Most cultivated orchids are epiphytes, which grow on trees in the tropics or sub-tropics. They prefer dappled light, high humidity, good airflow and limited nutrients. Rock orchids like similar conditions.

Terrestrial orchids (those growing in the ground) outnumber their tree-loving cousins by three to one but are difficult to cultivate. The exceptions are varieties of greenhood (Pterostylis) and onion (Microtis unifolia) orchids, which grow readily in pots or under a tree. Look for them in specialist nurseries.

Kerrie’s Blooms Bring Smiles at Willandra

Australian Unity’s Kerrie Smiles is leading her own orchid revolution.

Kerrie, the Assistant Manager at Willandra Retirement Community in Cromer in New South Wales, is getting many of the residents involved in her hobby.

“I remember being a kid and having a lady’s slipper orchid (Paphiopedilum) and I thought it was the most beautiful thing I had ever seen,” Kerrie says.

“They are such good value; better than cut flowers. And I love the people I have met through collecting and growing them.”

Kerrie has encouraged so many residents to grow the plants she has been able to host orchid shows at Willandra. She has also created a special garden where former residents’ orchids continue to bloom in their memory.

After a busy Spring, repotting bigger Cymbidiums and removing old rhizomes, Kerrie says Summer is about maintenance.

“I make up a diluted molasses mix and spray every two weeks. It keeps the bugs off and gives the leaves a sheen. I mix two tablespoons of molasses in one litre of water, using warm water to make sure it dissolves.”

Checking Summer light is also important; the sun is higher and shade will fall differently.

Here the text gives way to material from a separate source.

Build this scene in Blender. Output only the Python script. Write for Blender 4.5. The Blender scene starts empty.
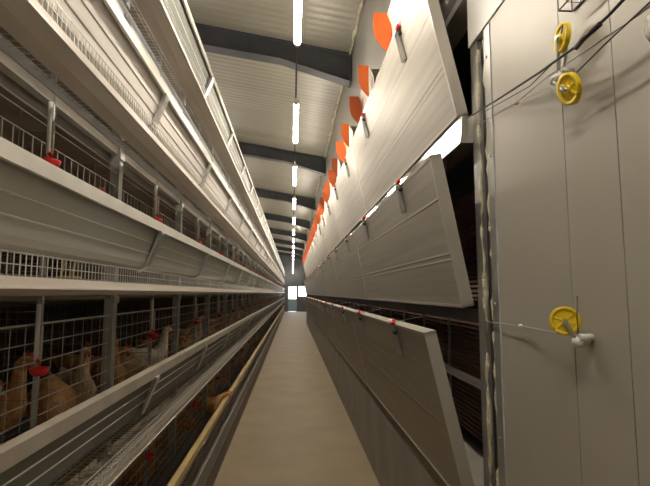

Top tips for healthy plants

  • Good drainage is essential; use orchid mix, which comprises large chunks of bark
  • Orchids like warm and humid environments, not hot and dry, or cold and wet
  • Direct Summer sun can cause sunburn
  • Know your orchid: Moth orchids prefer hot weather and low light; Cymbidiums don’t like temperatures over 25 degrees C but need more light; Dendrobiums like warm days and cool nights.